In Gonzalez v. United States, on Monday Justice Sotomayor, joined by Justice Gorsuch, filed a statement regarding the denial of the petition for certiorari. From the introduction:
Founding-era common law gave officers no authority to make an "arrest without a warrant, for a mere misdemeanor not committed in [their] presence." Bad Elk v. United States (1900) (collecting sources). This petition asks the Court to decide whether the Fourth Amendment incorporates that "in-the-presence" limitation on warrantless misdemeanor arrests. There is reason to think it might. After all, the in-the-presence requirement existed in some form at the founding. This Court has often held, moreover, that the Fourth Amendment "'must provide at a minimum the degree of protection'" the common law afforded at the time of its adoption. Lange v. California, (2021)…

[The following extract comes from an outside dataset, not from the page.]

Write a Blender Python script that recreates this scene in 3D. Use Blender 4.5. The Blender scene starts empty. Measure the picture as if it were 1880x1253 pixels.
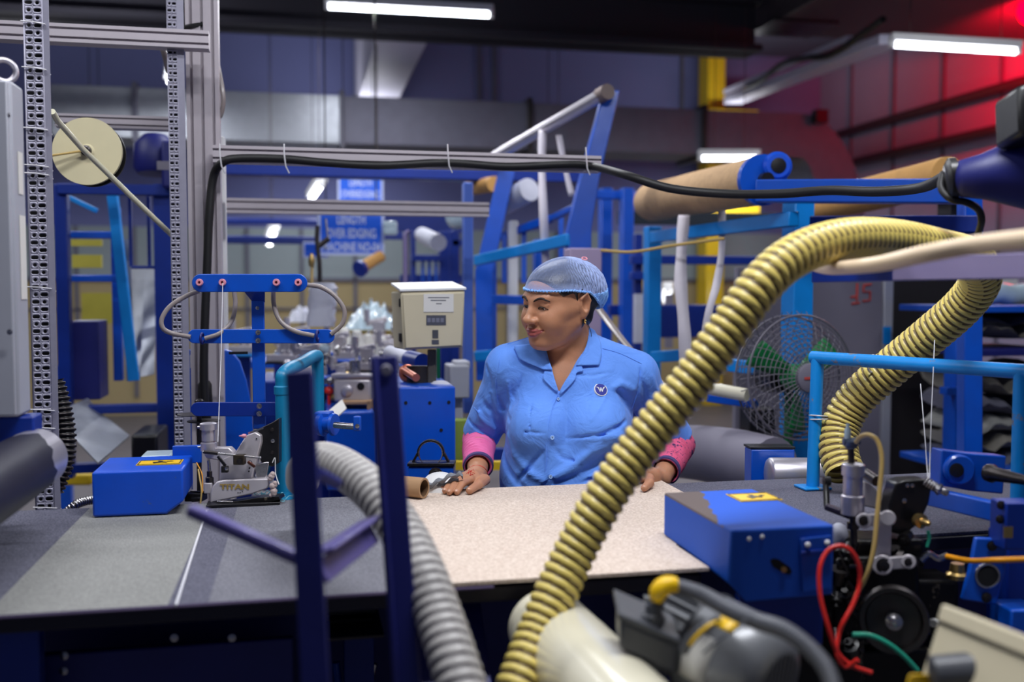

"By the common law of England, neither a civil officer nor a private citizen had the right, without a warrant, to make an arrest for a crime not committed in his presence, except in the case of felony." Kurtz v. Moffitt (1885). Instead, as Sir Matthew Hale summarized the rule, a warrantless arrest could be made only "[i]f an affray be made in the presence of a justice of peace, or if a felon be in his presence," and was prohibited "if there be only an affray … not in view of the constable."
After the founding, American States continued to abide by the in-the-presence rule almost without exception. Indeed, during the 19th and 20th centuries, state courts repeatedly reaffirmed the rule's continued vitality in the face of attempts to expand warrantless arrest powers. Today, most States continue to "hold to the view that a warrantless misdemeanor arrest may be made only for an offense committed 'in the presence'" of the arresting officer. …
The Eleventh Circuit thought Gonzalez's arrest permissible because, in its view, the Fourth Amendment does not incorporate the in-the-presence rule in any form. There is a serious question about whether that categorical holding is consistent with this Court's precedent. To be sure, this Court left open "whether the Fourth Amendment entails an 'in the presence' requirement for purposes of misdemeanor arrests" in Atwater v. Lago Vista (2001), where that question was not presented. Since then, however, the Court has several times said that the Fourth Amendment "'must provide at a minimum the degree of protection it afforded when it was adopted.'" Precedent and historical evidence suggest, moreover, that the common law included at least some form of in-the-presence requirement for warrantless misdemeanor arrests. If that is right, it follows that the Fourth Amendment likely does as well….
Agreed. As Justice Scalia argued in numerous opinions, and as Rachel Barkow argues in this new book, many modern doctrines of police procedure, and criminal trial procedure, are inconsistent with originalism. Whether it's appropriate for non-originalist liberals like Justice Sotomayor to invoke originalism in these situations is a different question.